When I was teaching myself how to write many years ago, part of my daily regimen was to spend a half hour or so building my vocabulary, as if that was one of the keys to becoming a good writer. In a sense it is; without command of whatever language you're attempting to communicate in, your chances of communicating successfully plunge. But my initial approach to it was misguided. I simply memorized definitions of words, and, along with over-using a thesaurus, the result was my penning some of the most awkward sentences ever put to paper. Knowing the definition of a word is useful only if one understands what it means and knows how to use it properly. In English class this is called diction, but what it really comes down to is finding your voice.

Somewhere in this process of vocabulary building I stumbled across two books that opened my eyes to what I actually needed to do. The first was Norman Lewis' Word Power Made Easy. Instead of presenting lists of essential words and definitions to memorize, Lewis took a much different approach. First, he presented words in context, crafted brief stories around them so as to make them live. At the same time he examined their roots - often the Greek or Latin roots that served as building blocks and pointed to meaning. Then he presented additional words with the same roots. Grouped them. The result for me was, almost magically, without feeling I had memorized anything, a vocabulary that was suddenly bigger and more useful.

A second book that has proven invaluable to me over many decades is Webster's Dictionary of Synonyms. This book accomplishes something critically important that a general dictionary does not: It groups words of similar meanings - synonyms, that is - and distinguishes in detail their various shades of meaning. This was an antidote to my over-usage of a thesaurus because early on I would often pluck what appeared seemed to be a more erudite or aurally pleasing word out and swap it with something similar in meaning without having a clue as to why the two words existed apart from each other in the first place - and almost always they existed apart for good reason.

What it comes down to this is: There are things that readers will not be able to grasp unless the proper words are used to describe whatever is being talked about.

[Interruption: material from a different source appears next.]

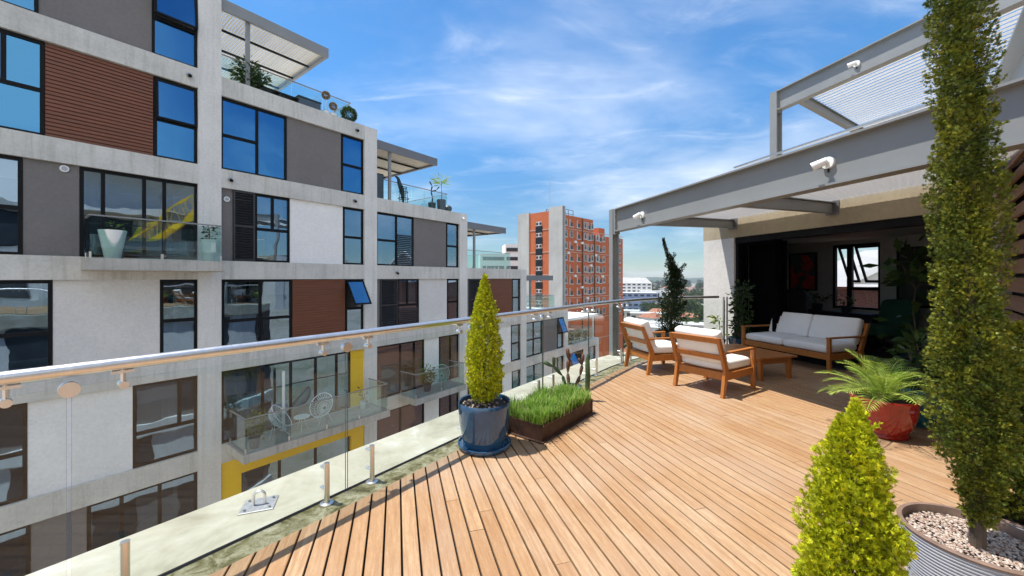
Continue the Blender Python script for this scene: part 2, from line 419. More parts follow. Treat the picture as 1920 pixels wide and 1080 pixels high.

Now, again and again and again, you'll hear something like this from inexperienced booksellers: "I just describe my books in plain language. Most buyers don't understand technical book terminology anyway and might even be put off by it." To this I say, bull. Sure, if you're selling low-dollar books, it probably won't matter much one way or the other how you describe them because you'll be selling them primarily as commodities on the basis of price. As you move up, however, how you describe your books (which have now moved into antiquarian realms) - the words you choose to do this - will become increasingly important. Most experienced booksellers and collectors speak a language of their own. At the higher end, many sales happen between booksellers as well, so if you're not speaking their language, you'll risk losing high outcome sales to both groups. It's important that your descriptions are both precise and concise. This is why bookselling terminology exists; it achieves both.